Below this line are records; write out exactly the lines from the one containing "Reconstruct this image" through the one containing "x, y = g(X, Y); return math.atan2(y, x)", with the pictures left out.

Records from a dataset
--

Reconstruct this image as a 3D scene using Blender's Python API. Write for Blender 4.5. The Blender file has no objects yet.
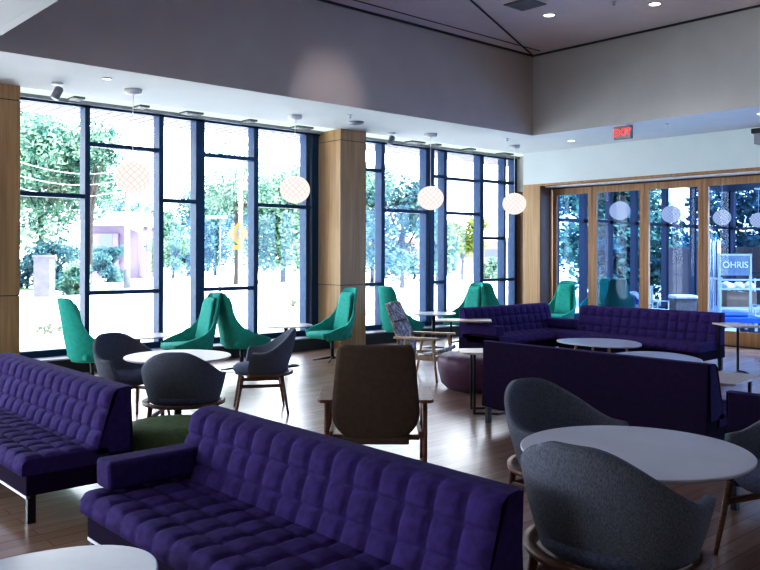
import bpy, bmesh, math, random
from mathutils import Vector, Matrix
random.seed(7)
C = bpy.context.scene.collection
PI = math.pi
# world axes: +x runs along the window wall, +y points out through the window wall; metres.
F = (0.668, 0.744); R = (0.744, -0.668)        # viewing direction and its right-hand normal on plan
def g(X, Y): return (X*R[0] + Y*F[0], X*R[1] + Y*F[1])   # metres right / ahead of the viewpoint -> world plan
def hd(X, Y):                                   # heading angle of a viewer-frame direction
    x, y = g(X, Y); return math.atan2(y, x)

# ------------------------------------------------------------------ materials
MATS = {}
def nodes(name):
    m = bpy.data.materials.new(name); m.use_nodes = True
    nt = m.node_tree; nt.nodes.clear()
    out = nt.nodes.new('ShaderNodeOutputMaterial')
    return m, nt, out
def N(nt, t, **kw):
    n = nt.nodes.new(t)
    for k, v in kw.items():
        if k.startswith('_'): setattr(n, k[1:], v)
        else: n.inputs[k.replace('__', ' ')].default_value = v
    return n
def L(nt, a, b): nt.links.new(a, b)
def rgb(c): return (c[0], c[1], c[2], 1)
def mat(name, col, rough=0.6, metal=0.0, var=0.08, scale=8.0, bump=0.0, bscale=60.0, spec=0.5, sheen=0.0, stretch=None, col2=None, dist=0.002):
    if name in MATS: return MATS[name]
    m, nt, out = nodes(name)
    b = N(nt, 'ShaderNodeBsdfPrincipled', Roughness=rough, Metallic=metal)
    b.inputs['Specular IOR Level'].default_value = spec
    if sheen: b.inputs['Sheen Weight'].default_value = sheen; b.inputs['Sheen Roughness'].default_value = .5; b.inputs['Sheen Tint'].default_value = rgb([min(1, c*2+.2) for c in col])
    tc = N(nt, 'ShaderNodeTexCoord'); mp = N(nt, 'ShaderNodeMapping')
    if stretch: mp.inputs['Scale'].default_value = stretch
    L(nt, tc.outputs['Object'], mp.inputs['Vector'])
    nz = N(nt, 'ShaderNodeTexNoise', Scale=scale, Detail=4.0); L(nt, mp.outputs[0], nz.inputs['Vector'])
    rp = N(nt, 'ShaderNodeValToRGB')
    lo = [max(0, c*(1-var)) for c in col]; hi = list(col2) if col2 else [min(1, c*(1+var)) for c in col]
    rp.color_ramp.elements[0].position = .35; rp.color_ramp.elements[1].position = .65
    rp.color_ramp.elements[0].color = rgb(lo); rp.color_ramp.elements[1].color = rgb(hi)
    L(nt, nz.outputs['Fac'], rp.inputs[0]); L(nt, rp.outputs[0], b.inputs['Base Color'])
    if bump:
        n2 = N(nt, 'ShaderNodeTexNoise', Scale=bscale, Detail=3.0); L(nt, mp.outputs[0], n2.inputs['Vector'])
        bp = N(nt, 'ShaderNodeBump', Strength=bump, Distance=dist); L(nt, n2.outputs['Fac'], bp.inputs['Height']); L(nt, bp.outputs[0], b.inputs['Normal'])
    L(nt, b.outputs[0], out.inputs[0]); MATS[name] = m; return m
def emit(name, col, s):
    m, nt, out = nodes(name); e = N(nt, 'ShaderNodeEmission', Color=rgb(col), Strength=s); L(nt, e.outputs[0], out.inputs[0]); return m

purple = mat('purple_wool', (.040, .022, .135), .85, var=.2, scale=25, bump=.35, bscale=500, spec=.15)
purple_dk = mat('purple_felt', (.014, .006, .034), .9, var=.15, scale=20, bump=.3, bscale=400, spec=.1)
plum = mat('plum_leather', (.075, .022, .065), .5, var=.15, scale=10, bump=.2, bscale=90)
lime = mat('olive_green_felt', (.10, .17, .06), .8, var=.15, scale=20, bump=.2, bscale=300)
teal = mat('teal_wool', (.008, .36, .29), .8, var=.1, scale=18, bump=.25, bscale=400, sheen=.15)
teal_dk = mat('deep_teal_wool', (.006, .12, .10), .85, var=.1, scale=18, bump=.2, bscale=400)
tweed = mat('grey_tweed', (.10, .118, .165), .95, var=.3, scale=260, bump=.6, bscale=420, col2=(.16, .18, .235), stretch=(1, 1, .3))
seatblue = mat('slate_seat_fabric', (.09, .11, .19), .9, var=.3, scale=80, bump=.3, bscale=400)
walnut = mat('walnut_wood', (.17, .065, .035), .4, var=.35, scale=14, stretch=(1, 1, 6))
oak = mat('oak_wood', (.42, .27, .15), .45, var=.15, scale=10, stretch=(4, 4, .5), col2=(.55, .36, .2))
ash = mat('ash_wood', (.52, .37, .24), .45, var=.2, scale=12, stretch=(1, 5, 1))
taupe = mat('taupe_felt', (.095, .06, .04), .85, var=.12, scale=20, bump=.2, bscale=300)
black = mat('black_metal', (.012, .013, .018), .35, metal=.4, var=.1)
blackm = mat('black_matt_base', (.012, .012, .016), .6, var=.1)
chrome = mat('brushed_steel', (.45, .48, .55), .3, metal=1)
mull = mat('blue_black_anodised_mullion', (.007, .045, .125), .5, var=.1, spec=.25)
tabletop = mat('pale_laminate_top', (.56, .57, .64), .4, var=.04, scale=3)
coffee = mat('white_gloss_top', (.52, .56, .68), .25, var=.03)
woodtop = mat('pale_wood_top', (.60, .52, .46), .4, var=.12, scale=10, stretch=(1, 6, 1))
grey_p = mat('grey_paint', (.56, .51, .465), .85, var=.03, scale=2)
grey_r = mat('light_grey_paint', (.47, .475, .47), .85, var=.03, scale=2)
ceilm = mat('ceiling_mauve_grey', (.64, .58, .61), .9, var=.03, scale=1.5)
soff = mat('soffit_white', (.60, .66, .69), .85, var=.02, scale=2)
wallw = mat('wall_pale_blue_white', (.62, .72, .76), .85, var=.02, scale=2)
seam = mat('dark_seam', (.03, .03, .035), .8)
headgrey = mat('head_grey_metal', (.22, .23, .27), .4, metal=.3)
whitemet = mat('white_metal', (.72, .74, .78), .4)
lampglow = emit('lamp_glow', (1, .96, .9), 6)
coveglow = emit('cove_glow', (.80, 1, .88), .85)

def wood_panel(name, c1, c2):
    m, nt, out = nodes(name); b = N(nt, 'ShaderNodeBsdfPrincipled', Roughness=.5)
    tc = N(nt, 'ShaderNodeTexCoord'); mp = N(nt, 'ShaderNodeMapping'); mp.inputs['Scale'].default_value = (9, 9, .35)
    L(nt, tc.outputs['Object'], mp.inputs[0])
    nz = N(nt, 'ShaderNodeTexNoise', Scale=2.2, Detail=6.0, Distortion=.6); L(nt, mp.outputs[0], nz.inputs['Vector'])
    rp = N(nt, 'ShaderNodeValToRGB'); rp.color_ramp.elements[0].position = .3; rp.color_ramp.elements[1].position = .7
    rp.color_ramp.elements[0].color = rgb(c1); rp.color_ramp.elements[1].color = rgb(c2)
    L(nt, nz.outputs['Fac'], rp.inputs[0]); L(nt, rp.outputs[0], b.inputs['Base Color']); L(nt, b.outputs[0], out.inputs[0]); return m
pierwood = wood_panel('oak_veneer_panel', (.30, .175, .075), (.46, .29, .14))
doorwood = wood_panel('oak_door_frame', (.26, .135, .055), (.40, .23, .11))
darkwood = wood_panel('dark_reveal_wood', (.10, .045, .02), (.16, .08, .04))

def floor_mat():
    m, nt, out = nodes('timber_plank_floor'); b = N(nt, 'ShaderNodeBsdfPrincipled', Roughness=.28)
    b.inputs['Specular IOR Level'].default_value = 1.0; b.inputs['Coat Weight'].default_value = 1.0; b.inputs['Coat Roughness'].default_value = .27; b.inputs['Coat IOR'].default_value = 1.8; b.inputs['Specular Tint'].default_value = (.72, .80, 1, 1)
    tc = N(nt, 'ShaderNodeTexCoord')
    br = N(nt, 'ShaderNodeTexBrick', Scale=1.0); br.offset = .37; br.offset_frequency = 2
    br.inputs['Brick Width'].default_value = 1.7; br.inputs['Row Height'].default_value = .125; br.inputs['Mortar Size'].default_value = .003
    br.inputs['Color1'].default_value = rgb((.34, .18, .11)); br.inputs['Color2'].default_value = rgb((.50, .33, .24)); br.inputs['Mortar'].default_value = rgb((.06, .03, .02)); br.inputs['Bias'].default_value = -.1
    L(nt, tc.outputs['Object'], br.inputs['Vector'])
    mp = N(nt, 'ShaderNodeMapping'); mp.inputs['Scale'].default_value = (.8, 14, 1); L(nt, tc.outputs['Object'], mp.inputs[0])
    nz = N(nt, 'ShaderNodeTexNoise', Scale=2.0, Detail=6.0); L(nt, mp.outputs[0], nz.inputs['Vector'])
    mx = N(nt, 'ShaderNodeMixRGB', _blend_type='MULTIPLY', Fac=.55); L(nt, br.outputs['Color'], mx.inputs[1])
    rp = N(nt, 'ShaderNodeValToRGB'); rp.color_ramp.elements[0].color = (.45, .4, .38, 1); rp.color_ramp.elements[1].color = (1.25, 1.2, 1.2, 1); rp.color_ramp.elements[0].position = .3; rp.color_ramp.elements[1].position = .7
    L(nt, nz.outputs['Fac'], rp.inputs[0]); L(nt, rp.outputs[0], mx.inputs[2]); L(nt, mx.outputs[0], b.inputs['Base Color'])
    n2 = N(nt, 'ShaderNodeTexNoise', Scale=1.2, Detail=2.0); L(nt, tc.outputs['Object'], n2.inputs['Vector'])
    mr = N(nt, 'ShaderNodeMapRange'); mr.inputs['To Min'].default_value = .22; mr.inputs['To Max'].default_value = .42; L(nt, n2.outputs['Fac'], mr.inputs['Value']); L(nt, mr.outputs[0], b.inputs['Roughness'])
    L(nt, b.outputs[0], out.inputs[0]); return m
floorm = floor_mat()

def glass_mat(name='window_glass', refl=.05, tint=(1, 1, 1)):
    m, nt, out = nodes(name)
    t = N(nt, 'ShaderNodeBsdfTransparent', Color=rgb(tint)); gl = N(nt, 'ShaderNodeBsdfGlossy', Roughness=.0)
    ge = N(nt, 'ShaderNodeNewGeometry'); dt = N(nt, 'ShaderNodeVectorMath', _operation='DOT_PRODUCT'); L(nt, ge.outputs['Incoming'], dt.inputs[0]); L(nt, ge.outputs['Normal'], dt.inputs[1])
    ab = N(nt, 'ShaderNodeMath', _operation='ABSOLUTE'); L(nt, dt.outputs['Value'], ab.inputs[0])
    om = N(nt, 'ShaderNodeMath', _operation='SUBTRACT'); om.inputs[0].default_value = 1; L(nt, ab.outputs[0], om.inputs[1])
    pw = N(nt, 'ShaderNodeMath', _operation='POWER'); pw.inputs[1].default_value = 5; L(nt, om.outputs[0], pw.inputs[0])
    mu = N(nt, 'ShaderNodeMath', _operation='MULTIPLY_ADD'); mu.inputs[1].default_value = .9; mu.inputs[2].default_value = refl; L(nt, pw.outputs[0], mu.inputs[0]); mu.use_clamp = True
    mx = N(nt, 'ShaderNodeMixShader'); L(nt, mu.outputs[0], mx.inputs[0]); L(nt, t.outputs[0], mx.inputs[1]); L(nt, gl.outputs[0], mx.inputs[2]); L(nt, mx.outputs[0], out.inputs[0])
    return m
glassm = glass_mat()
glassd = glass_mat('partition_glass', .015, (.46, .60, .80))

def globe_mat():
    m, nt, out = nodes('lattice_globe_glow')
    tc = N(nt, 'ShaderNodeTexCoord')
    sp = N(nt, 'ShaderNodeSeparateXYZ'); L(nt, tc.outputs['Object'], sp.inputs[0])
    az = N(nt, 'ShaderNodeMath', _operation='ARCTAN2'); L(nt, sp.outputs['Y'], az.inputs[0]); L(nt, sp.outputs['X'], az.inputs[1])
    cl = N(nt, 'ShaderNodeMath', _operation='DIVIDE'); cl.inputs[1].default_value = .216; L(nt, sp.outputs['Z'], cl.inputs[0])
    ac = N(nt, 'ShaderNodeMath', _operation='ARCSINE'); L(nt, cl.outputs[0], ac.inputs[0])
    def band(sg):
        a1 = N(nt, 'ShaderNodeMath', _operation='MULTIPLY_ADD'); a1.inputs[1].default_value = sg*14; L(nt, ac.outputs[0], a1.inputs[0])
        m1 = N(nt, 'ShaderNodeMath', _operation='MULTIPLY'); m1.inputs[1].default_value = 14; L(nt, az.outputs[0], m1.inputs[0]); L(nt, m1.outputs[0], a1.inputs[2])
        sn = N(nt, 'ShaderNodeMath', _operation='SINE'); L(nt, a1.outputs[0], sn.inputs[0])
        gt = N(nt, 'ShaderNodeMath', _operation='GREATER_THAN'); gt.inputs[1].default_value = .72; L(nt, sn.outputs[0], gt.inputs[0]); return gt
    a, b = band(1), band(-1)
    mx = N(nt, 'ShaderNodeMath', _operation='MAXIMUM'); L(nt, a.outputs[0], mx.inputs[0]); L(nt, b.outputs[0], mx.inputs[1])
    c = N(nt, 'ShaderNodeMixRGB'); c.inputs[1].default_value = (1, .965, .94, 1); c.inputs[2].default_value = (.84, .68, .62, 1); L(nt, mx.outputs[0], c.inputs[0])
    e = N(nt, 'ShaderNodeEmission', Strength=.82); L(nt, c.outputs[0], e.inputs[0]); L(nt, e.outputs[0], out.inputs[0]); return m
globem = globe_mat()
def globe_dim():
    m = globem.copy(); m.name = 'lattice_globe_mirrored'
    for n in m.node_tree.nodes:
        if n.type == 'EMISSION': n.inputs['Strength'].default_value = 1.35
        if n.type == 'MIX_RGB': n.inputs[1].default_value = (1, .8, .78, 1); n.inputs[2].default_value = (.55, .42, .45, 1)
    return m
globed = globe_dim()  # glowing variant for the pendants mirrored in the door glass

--

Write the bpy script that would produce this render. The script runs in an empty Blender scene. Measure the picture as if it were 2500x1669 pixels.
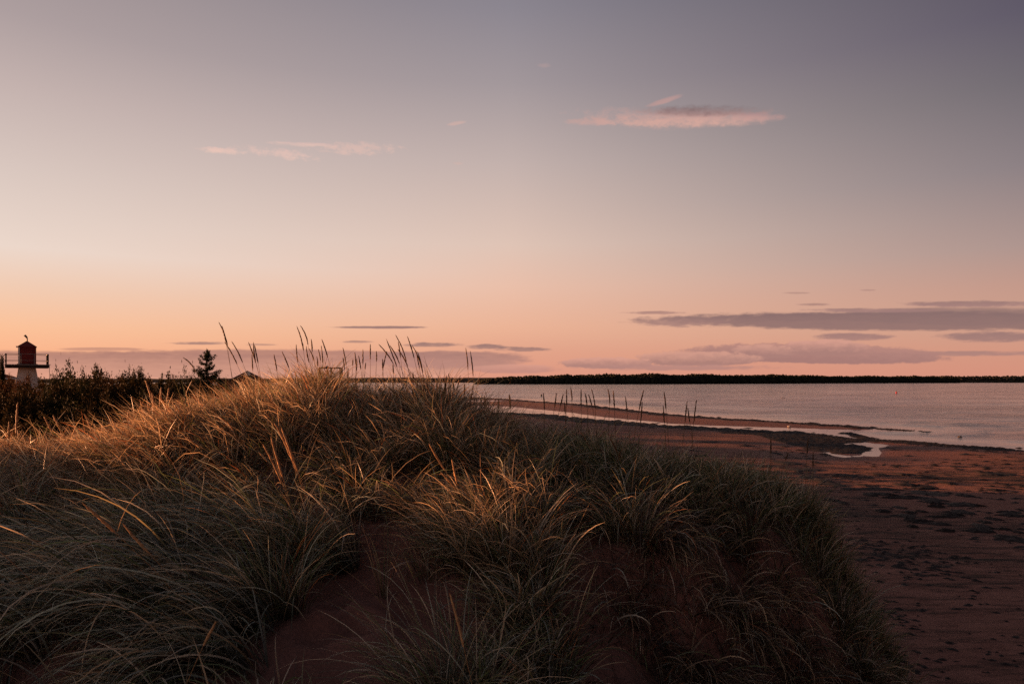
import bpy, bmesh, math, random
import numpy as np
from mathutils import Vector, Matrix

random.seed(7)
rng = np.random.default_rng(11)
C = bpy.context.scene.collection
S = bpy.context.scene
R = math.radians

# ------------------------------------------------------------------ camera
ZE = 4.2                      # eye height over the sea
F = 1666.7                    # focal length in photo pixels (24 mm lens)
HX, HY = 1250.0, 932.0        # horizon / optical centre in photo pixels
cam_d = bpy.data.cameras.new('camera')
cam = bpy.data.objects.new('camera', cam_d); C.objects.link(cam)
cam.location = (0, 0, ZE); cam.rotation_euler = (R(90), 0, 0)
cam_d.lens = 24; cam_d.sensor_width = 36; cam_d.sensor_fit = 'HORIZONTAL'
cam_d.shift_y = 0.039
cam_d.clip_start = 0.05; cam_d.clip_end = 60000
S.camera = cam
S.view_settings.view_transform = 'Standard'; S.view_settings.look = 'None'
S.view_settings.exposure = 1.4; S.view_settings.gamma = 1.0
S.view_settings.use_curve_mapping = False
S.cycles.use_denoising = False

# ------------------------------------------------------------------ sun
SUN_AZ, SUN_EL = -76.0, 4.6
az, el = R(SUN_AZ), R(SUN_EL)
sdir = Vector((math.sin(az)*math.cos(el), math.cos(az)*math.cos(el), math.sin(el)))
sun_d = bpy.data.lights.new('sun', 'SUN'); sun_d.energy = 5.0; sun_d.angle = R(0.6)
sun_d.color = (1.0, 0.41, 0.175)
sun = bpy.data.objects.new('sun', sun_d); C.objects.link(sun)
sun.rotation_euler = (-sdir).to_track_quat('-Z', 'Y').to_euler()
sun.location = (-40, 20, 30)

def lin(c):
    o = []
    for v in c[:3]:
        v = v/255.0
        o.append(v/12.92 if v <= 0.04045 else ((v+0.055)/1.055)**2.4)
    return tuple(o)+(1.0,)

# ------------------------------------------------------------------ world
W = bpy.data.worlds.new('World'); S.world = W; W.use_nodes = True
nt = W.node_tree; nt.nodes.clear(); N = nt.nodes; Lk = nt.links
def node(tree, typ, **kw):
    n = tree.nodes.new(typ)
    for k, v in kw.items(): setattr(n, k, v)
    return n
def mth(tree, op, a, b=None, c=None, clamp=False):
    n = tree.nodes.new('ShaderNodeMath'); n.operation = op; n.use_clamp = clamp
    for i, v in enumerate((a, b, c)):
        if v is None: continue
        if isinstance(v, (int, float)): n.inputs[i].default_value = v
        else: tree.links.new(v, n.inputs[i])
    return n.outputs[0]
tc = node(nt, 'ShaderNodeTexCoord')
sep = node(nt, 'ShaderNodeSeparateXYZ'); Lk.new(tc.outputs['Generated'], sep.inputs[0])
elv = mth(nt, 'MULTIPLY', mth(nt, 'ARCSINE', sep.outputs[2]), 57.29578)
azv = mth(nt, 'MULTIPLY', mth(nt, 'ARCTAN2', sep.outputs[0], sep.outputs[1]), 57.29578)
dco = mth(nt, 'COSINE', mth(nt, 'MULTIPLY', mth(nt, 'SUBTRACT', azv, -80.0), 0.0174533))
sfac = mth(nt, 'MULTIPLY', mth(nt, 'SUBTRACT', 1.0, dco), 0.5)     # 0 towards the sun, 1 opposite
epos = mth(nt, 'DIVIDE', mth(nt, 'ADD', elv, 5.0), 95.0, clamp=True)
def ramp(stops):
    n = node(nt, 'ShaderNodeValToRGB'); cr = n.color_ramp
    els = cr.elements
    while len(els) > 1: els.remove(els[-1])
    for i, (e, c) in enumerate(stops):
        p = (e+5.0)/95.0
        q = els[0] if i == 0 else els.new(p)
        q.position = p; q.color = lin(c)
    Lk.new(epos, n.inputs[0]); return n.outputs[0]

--

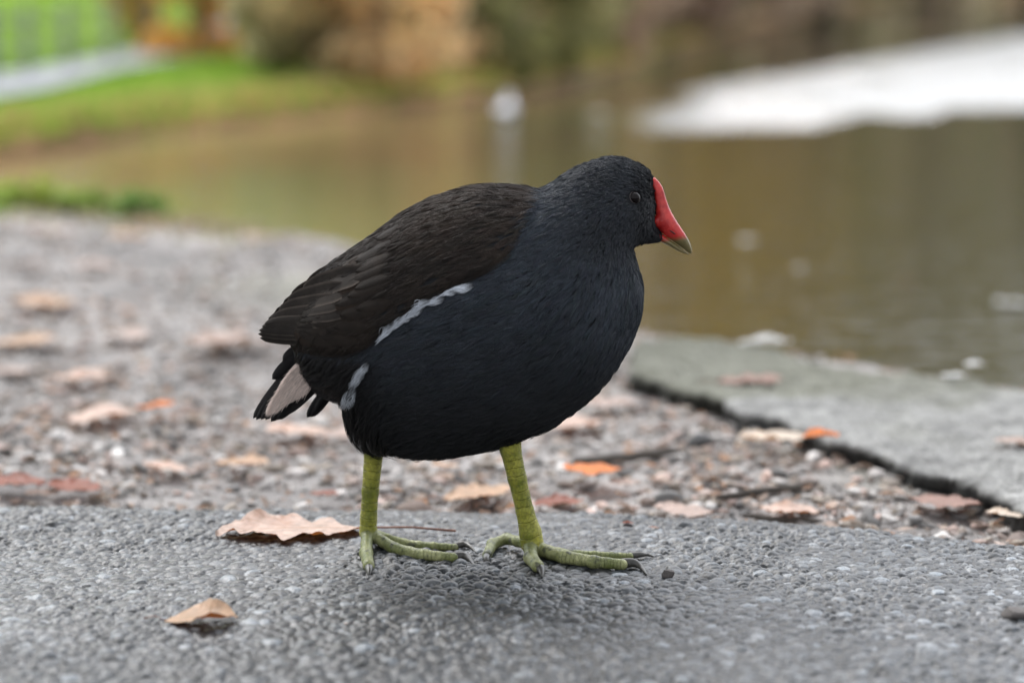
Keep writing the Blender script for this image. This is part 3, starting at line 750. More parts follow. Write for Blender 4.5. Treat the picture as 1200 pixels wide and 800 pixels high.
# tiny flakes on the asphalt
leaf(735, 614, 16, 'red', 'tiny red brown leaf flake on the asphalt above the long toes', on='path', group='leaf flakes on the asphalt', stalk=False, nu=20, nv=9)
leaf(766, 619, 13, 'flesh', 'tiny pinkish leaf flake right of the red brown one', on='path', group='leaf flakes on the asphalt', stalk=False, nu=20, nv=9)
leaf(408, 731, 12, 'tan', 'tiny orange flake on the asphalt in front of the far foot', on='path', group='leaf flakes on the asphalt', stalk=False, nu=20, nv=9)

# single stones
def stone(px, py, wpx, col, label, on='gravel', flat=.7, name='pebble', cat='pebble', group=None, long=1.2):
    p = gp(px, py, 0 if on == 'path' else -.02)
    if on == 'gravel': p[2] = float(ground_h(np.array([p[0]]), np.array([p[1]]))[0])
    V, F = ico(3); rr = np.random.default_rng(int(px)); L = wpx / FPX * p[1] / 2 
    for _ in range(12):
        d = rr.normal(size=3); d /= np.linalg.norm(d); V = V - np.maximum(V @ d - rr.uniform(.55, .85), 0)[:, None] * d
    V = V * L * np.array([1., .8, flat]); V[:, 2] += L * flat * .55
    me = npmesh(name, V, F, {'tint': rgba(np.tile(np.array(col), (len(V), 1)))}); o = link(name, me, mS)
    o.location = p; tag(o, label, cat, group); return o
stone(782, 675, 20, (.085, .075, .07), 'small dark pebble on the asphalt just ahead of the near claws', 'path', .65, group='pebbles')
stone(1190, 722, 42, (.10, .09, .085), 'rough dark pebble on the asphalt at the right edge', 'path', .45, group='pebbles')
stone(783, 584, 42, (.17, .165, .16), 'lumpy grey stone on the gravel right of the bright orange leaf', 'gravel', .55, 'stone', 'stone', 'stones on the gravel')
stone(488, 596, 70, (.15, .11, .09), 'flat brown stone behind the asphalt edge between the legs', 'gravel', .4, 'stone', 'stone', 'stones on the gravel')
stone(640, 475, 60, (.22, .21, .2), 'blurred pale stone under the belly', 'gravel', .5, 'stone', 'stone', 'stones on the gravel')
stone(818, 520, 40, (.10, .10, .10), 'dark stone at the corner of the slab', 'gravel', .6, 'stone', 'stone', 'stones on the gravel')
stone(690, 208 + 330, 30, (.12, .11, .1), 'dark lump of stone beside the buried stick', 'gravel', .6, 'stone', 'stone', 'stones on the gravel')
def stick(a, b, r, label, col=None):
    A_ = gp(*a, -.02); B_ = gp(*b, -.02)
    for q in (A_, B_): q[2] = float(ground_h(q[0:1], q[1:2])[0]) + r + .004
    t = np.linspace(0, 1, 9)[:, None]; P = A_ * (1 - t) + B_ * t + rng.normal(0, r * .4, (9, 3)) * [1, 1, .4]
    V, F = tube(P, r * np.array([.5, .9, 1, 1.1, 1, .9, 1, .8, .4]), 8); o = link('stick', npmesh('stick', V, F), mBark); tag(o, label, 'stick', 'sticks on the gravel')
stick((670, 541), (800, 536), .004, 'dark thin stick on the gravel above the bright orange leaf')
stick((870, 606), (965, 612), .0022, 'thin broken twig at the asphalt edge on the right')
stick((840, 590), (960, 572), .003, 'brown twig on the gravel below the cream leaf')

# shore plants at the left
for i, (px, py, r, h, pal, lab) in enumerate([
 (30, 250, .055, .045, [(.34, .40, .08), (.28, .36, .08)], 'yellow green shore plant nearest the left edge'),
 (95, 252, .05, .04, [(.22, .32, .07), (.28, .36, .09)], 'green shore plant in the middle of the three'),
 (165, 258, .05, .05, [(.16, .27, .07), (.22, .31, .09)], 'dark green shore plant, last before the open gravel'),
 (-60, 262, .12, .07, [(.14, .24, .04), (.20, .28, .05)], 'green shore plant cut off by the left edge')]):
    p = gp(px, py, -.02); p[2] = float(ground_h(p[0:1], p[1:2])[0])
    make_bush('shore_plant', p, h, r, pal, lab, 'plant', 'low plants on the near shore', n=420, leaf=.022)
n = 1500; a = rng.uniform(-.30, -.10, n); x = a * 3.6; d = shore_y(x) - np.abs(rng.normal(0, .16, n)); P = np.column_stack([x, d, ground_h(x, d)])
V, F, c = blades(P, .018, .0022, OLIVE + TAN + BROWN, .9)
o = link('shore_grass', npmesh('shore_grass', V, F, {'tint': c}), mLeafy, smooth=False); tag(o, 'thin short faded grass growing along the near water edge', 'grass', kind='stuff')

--

Result of the task =
Reconstruct this image as a 3D scene using Blender's Python API. Write for Blender 4.5. The Blender file has no objects yet.
import bpy, bmesh, math, random
from mathutils import Vector, Matrix
random.seed(7)
C = bpy.context.scene.collection
PI = math.pi
# world axes: +x runs along the window wall, +y points out through the window wall; metres.
F = (0.668, 0.744); R = (0.744, -0.668)        # viewing direction and its right-hand normal on plan
def g(X, Y): return (X*R[0] + Y*F[0], X*R[1] + Y*F[1])   # metres right / ahead of the viewpoint -> world plan
def hd(X, Y):                                   # heading angle of a viewer-frame direction
    x, y = g(X, Y); return math.atan2(y, x)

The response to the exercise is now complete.